> [Task] Copy out the data below verbatim.

> [Data section]
________

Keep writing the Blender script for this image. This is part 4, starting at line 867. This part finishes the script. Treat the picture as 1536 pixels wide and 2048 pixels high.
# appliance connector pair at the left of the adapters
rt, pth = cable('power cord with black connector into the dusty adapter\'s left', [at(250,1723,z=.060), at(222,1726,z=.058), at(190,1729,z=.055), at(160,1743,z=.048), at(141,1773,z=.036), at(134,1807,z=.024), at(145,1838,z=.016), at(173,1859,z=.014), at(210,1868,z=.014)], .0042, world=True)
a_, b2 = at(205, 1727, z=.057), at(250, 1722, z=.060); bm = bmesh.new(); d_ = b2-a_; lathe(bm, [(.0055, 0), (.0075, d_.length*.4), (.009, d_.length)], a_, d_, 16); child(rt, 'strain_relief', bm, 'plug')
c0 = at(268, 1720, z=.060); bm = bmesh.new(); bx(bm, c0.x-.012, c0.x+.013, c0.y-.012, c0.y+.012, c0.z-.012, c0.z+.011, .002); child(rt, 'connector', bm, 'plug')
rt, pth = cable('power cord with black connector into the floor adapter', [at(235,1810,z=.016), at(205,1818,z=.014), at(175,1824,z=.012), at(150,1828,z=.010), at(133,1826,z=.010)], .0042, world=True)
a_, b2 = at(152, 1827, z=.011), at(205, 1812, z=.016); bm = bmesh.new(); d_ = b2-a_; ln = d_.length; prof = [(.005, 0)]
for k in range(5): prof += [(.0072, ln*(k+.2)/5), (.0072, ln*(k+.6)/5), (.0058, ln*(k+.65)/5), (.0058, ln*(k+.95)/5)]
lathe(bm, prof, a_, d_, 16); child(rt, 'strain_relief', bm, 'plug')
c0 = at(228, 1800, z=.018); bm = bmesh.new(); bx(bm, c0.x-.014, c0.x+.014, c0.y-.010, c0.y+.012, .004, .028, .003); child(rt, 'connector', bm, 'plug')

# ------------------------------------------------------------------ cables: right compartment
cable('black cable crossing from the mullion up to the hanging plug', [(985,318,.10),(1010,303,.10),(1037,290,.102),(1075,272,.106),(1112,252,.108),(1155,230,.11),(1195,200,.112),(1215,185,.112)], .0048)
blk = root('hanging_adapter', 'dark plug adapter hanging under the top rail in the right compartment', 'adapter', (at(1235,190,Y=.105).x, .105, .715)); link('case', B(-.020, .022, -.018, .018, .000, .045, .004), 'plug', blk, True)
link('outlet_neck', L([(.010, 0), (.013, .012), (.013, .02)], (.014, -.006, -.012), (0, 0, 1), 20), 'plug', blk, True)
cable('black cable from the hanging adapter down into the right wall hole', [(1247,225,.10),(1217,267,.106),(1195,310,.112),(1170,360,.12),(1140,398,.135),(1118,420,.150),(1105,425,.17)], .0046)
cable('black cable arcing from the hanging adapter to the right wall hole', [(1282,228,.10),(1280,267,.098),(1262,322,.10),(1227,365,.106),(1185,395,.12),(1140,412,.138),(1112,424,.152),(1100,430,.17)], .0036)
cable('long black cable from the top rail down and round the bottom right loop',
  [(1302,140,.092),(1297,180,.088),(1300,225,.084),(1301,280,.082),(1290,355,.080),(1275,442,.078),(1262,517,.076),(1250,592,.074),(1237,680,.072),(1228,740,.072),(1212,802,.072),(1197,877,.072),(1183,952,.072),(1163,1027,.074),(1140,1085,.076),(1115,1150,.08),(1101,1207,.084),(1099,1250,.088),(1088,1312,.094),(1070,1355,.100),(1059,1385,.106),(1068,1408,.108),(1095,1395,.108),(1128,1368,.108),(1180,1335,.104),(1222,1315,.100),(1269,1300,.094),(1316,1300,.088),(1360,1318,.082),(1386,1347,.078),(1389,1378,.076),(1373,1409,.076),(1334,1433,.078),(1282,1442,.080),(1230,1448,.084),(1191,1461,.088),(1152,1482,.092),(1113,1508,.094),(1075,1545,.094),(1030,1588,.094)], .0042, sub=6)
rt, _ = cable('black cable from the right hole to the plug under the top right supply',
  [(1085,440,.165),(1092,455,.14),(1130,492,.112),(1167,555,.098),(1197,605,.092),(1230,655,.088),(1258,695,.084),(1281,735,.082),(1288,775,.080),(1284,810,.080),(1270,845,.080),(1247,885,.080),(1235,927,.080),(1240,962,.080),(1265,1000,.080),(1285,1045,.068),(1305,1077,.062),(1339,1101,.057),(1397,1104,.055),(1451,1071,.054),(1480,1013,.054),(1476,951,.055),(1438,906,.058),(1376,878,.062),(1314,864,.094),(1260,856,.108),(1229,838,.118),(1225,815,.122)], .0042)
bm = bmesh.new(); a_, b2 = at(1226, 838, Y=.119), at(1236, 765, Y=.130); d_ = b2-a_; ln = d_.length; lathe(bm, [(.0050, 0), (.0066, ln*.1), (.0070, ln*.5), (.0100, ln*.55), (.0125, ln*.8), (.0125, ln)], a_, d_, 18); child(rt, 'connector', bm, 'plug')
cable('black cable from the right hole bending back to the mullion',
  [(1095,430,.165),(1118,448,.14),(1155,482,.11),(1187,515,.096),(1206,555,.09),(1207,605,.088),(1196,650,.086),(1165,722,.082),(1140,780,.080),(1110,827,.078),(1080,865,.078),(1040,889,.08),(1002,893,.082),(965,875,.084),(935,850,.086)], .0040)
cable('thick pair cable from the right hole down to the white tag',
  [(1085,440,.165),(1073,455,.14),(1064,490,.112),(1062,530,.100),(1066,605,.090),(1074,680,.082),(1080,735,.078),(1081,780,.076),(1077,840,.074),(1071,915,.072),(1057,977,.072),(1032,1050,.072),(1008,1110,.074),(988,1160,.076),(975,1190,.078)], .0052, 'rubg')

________

> [Task result]
Keep writing the Blender script for this image. This is part 4, starting at line 867. This part finishes the script. Treat the picture as 1536 pixels wide and 2048 pixels high.
# appliance connector pair at the left of the adapters
rt, pth = cable('power cord with black connector into the dusty adapter\'s left', [at(250,1723,z=.060), at(222,1726,z=.058), at(190,1729,z=.055), at(160,1743,z=.048), at(141,1773,z=.036), at(134,1807,z=.024), at(145,1838,z=.016), at(173,1859,z=.014), at(210,1868,z=.014)], .0042, world=True)
a_, b2 = at(205, 1727, z=.057), at(250, 1722, z=.060); bm = bmesh.new(); d_ = b2-a_; lathe(bm, [(.0055, 0), (.0075, d_.length*.4), (.009, d_.length)], a_, d_, 16); child(rt, 'strain_relief', bm, 'plug')
c0 = at(268, 1720, z=.060); bm = bmesh.new(); bx(bm, c0.x-.012, c0.x+.013, c0.y-.012, c0.y+.012, c0.z-.012, c0.z+.011, .002); child(rt, 'connector', bm, 'plug')
rt, pth = cable('power cord with black connector into the floor adapter', [at(235,1810,z=.016), at(205,1818,z=.014), at(175,1824,z=.012), at(150,1828,z=.010), at(133,1826,z=.010)], .0042, world=True)
a_, b2 = at(152, 1827, z=.011), at(205, 1812, z=.016); bm = bmesh.new(); d_ = b2-a_; ln = d_.length; prof = [(.005, 0)]
for k in range(5): prof += [(.0072, ln*(k+.2)/5), (.0072, ln*(k+.6)/5), (.0058, ln*(k+.65)/5), (.0058, ln*(k+.95)/5)]
lathe(bm, prof, a_, d_, 16); child(rt, 'strain_relief', bm, 'plug')
c0 = at(228, 1800, z=.018); bm = bmesh.new(); bx(bm, c0.x-.014, c0.x+.014, c0.y-.010, c0.y+.012, .004, .028, .003); child(rt, 'connector', bm, 'plug')

# ------------------------------------------------------------------ cables: right compartment
cable('black cable crossing from the mullion up to the hanging plug', [(985,318,.10),(1010,303,.10),(1037,290,.102),(1075,272,.106),(1112,252,.108),(1155,230,.11),(1195,200,.112),(1215,185,.112)], .0048)
blk = root('hanging_adapter', 'dark plug adapter hanging under the top rail in the right compartment', 'adapter', (at(1235,190,Y=.105).x, .105, .715)); link('case', B(-.020, .022, -.018, .018, .000, .045, .004), 'plug', blk, True)
link('outlet_neck', L([(.010, 0), (.013, .012), (.013, .02)], (.014, -.006, -.012), (0, 0, 1), 20), 'plug', blk, True)
cable('black cable from the hanging adapter down into the right wall hole', [(1247,225,.10),(1217,267,.106),(1195,310,.112),(1170,360,.12),(1140,398,.135),(1118,420,.150),(1105,425,.17)], .0046)
cable('black cable arcing from the hanging adapter to the right wall hole', [(1282,228,.10),(1280,267,.098),(1262,322,.10),(1227,365,.106),(1185,395,.12),(1140,412,.138),(1112,424,.152),(1100,430,.17)], .0036)
cable('long black cable from the top rail down and round the bottom right loop',
  [(1302,140,.092),(1297,180,.088),(1300,225,.084),(1301,280,.082),(1290,355,.080),(1275,442,.078),(1262,517,.076),(1250,592,.074),(1237,680,.072),(1228,740,.072),(1212,802,.072),(1197,877,.072),(1183,952,.072),(1163,1027,.074),(1140,1085,.076),(1115,1150,.08),(1101,1207,.084),(1099,1250,.088),(1088,1312,.094),(1070,1355,.100),(1059,1385,.106),(1068,1408,.108),(1095,1395,.108),(1128,1368,.108),(1180,1335,.104),(1222,1315,.100),(1269,1300,.094),(1316,1300,.088),(1360,1318,.082),(1386,1347,.078),(1389,1378,.076),(1373,1409,.076),(1334,1433,.078),(1282,1442,.080),(1230,1448,.084),(1191,1461,.088),(1152,1482,.092),(1113,1508,.094),(1075,1545,.094),(1030,1588,.094)], .0042, sub=6)
rt, _ = cable('black cable from the right hole to the plug under the top right supply',
  [(1085,440,.165),(1092,455,.14),(1130,492,.112),(1167,555,.098),(1197,605,.092),(1230,655,.088),(1258,695,.084),(1281,735,.082),(1288,775,.080),(1284,810,.080),(1270,845,.080),(1247,885,.080),(1235,927,.080),(1240,962,.080),(1265,1000,.080),(1285,1045,.068),(1305,1077,.062),(1339,1101,.057),(1397,1104,.055),(1451,1071,.054),(1480,1013,.054),(1476,951,.055),(1438,906,.058),(1376,878,.062),(1314,864,.094),(1260,856,.108),(1229,838,.118),(1225,815,.122)], .0042)
bm = bmesh.new(); a_, b2 = at(1226, 838, Y=.119), at(1236, 765, Y=.130); d_ = b2-a_; ln = d_.length; lathe(bm, [(.0050, 0), (.0066, ln*.1), (.0070, ln*.5), (.0100, ln*.55), (.0125, ln*.8), (.0125, ln)], a_, d_, 18); child(rt, 'connector', bm, 'plug')
cable('black cable from the right hole bending back to the mullion',
  [(1095,430,.165),(1118,448,.14),(1155,482,.11),(1187,515,.096),(1206,555,.09),(1207,605,.088),(1196,650,.086),(1165,722,.082),(1140,780,.080),(1110,827,.078),(1080,865,.078),(1040,889,.08),(1002,893,.082),(965,875,.084),(935,850,.086)], .0040)
cable('thick pair cable from the right hole down to the white tag',
  [(1085,440,.165),(1073,455,.14),(1064,490,.112),(1062,530,.100),(1066,605,.090),(1074,680,.082),(1080,735,.078),(1081,780,.076),(1077,840,.074),(1071,915,.072),(1057,977,.072),(1032,1050,.072),(1008,1110,.074),(988,1160,.076),(975,1190,.078)], .0052, 'rubg')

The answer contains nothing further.